Mr Martin said that to achieve their Paris goals, immediate, large-scale reductions in greenhouse gas emissions are essential, and unless action is taken now, they will not keep the possibility of limiting warming to 1.5C degrees alive.

He said scientists are playing their part in helping them to understand the dynamics of climate change, and in developing the technologies and responses needed to limit its effect.

"As political leaders, it is our responsibility to put the necessary policies in place," he said.

He added: "Ireland is ready to play its part."

The Taoiseach said Ireland has enacted legislation to put a legally binding target of reducing emissions by 2030 to 51% below 2018 levels. The country will reach climate neutrality by 2050, he said.

Ireland is working closely with its EU partners in the green transition that will make Europe the first climate-neutral continent, he told the summit.

He said they are implementing a statutory system of carbon budgeting and emissions ceilings for each sector of the economy, and they are working at the UN Security Council to put the destabilising impacts of climate change firmly on the agenda.

He said they do not believe or accept that it is too late or too costly, or that it is inevitable that some people will be left behind or someone else should "shoulder the load".

"We believe in the immense capacity of humans to work together and to achieve great things," Mr Martin said.

"If we act decisively now, we will offer humanity the most valuable prize of all – a liveable planet."

Speaking to RTÉ's Morning Ireland earlier, the Taoiseach said Ireland has an opportunity to work with the farming sector to make sure there is a sustainable future for young farmers, but that everyone must also deal with the realities of climate change and "how much the land can take".

"We have no choice here. The climate change will catch up with us. It will catch up with our farming.

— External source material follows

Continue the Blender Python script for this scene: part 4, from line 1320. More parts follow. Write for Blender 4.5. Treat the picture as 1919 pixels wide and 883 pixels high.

It will catch up with our agriculture if we don't take action," he said.

Mr Martin said he believed there needs to be a switch to giving income to farmers to protect biodiversity that will enable them to grow native tree species and clean waterways.

He said he did not accept reports in the Irish Farmers Journal that emission cuts of 21% could result in the loss of 10,000 jobs and warned against "scaremongering".

There have been many headlines over the last number of weeks that are creating the impression that these goals are outlandish, he said, but "we have no choice here".

He warned that failure to take action on climate change will result in climate change undermining Ireland's economic viability, given the impact that weather events such as storms have on economic life.

The Government's climate action plan, he said, will contain specific sector by sector details outlining the measures needed to be taken over the next decade in order to achieve the goal of reducing greenhouse gas emissions by 51% by 2030, and to go climate neutral by 2050.

Mr Martin said he expects the Cabinet sub-committee will give the plan the green light tomorrow, adding "no sector will escape and it will be very challenging".

He admitted that Ireland has missed targets in the past, but said the passing of the climate law means legal imperatives have been set that this Government and future governments must achieve.

Pursuing the unpopular carbon tax approach disincentives the use of fossil fuels but also gives the Government funding for schemes, such as retro fitting of homes and more environmentally farming, he said.

The Taoiseach said reports that Ireland is on track to increase its emissions this year could be true and said many of the steps that will be taken soon will not have an impact until the latter half of the next decade.

He said there needs to be buy-in from the general public and the Government needs to do more in terms of communicating the message.

He added that young people are "absolutely committed to this" and should be "our inspiration".

In different sectors of the economy "we must engage more about the reality of this" and the need to take this action, he warned.

This will take an educational process and working with people to bring them around, Mr Martin added.

Temperature increased in Ireland by 1C in 120 years

Earlier, a senior climatologist with Met Éireann said that data gathered from weather stations shows that over the last 120 years the temperature in Ireland has increased by about one degree.

Also speaking on Morning Ireland, Keith Lambkin said the forecaster is working with its partners to use climate information to help to climate-proof infrastructure given the impact of rising temperatures.

He said all sectors have to make important climate decisions in areas, including flood defences, drainage, tree-planting and Met Éireann is helping to ensure that infrastructure that is built is fit for purpose.

Mr Lambkin said the data taken from its flagship weather station at Valentia is "priceless" as it has been recording weather signals since 1860.

He said this will continue into the future and the World Meteorological Organization has launched initiatives at COP26 to have more stations like Valentia Observatory in parts of Africa and in island states.